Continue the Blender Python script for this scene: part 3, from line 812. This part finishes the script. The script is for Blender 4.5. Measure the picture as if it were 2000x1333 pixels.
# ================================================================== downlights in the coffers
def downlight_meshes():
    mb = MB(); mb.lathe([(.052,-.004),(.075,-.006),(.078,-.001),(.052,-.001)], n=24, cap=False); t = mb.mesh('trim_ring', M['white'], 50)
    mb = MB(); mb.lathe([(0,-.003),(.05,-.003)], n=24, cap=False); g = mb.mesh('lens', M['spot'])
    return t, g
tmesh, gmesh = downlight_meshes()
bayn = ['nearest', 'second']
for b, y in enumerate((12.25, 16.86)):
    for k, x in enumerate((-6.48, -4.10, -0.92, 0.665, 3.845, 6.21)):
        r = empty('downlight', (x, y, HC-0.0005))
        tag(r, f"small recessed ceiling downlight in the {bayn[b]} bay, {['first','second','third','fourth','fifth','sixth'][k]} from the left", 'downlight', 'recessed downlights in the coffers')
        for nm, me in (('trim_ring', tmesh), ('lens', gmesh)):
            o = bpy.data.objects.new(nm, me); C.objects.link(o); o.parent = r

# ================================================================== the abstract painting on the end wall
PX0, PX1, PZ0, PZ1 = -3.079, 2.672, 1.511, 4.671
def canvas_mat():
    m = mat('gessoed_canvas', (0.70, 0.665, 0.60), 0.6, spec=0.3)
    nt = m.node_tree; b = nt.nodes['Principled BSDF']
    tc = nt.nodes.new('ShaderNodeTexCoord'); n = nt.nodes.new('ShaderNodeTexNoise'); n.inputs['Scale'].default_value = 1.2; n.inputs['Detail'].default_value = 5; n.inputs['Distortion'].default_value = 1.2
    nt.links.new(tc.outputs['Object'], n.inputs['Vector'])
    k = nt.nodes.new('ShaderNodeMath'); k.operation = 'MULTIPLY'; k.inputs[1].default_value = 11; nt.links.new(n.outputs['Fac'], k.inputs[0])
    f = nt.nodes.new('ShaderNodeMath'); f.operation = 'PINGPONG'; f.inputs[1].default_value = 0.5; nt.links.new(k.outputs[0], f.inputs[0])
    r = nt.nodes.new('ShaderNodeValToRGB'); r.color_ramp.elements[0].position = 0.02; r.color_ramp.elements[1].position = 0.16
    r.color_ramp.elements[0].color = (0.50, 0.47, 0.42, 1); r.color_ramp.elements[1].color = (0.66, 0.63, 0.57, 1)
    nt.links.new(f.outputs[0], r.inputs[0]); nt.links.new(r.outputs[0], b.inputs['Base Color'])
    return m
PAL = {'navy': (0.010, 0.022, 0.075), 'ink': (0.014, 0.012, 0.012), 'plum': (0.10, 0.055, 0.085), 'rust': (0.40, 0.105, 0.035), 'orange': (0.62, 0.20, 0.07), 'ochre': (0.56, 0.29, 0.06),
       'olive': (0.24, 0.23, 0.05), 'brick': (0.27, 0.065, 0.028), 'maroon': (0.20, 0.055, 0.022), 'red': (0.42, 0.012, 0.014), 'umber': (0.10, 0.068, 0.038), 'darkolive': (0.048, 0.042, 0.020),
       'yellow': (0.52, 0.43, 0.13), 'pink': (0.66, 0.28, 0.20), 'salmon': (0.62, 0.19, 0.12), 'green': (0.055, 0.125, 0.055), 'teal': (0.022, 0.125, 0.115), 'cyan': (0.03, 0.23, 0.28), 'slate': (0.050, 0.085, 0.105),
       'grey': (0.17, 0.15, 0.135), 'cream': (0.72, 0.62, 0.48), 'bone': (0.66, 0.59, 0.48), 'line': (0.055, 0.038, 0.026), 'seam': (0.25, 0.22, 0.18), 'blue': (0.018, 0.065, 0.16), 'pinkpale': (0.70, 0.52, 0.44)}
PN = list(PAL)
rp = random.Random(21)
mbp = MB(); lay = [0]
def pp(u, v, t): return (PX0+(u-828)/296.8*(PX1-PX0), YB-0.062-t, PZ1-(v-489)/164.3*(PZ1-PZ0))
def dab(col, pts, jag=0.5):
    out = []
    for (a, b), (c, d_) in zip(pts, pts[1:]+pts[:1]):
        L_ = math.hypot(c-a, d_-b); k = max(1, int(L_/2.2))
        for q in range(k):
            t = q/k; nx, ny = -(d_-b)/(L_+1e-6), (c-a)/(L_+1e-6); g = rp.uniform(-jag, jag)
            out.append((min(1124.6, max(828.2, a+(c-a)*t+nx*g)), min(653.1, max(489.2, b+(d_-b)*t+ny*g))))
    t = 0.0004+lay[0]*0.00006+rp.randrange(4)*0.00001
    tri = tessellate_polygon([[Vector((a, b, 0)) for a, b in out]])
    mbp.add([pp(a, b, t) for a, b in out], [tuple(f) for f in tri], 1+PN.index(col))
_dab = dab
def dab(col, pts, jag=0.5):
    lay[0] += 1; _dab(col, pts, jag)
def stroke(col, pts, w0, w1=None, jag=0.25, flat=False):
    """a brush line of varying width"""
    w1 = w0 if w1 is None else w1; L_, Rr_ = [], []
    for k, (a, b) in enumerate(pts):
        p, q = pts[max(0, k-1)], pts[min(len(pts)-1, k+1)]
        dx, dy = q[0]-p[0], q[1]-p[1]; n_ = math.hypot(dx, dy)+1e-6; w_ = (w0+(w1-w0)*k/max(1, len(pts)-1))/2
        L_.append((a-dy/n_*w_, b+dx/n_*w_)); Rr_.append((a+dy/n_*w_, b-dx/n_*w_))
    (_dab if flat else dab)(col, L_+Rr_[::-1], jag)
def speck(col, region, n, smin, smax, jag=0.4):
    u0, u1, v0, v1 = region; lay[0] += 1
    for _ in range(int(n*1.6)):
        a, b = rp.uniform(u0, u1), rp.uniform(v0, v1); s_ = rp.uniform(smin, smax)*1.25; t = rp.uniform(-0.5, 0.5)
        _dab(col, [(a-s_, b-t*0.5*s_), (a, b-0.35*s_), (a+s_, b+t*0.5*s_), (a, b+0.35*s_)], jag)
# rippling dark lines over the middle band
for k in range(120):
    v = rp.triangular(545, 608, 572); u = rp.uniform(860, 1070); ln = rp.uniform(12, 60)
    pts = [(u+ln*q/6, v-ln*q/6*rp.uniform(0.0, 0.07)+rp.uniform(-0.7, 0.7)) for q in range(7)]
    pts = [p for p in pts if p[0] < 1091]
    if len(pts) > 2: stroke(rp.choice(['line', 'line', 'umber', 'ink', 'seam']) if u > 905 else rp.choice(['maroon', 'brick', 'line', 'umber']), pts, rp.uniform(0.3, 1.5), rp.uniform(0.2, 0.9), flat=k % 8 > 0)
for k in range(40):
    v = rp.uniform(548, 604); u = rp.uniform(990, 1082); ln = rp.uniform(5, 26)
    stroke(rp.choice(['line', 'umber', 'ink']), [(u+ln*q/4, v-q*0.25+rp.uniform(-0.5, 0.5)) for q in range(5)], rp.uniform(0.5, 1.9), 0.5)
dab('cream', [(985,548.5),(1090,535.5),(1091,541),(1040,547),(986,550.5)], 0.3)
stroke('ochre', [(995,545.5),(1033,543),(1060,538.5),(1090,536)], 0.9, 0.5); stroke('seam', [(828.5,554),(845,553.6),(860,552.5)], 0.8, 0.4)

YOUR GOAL
Copy out only the lines running from the beginning of the data to the line with "o = bpy.data.objects.new(nm, me);", both ends included.

EXERCISE RESULT
Continue the Blender Python script for this scene: part 3, from line 812. This part finishes the script. The script is for Blender 4.5. Measure the picture as if it were 2000x1333 pixels.
# ================================================================== downlights in the coffers
def downlight_meshes():
    mb = MB(); mb.lathe([(.052,-.004),(.075,-.006),(.078,-.001),(.052,-.001)], n=24, cap=False); t = mb.mesh('trim_ring', M['white'], 50)
    mb = MB(); mb.lathe([(0,-.003),(.05,-.003)], n=24, cap=False); g = mb.mesh('lens', M['spot'])
    return t, g
tmesh, gmesh = downlight_meshes()
bayn = ['nearest', 'second']
for b, y in enumerate((12.25, 16.86)):
    for k, x in enumerate((-6.48, -4.10, -0.92, 0.665, 3.845, 6.21)):
        r = empty('downlight', (x, y, HC-0.0005))
        tag(r, f"small recessed ceiling downlight in the {bayn[b]} bay, {['first','second','third','fourth','fifth','sixth'][k]} from the left", 'downlight', 'recessed downlights in the coffers')
        for nm, me in (('trim_ring', tmesh), ('lens', gmesh)):
            o = bpy.data.objects.new(nm, me); C.objects.link(o); o.parent = r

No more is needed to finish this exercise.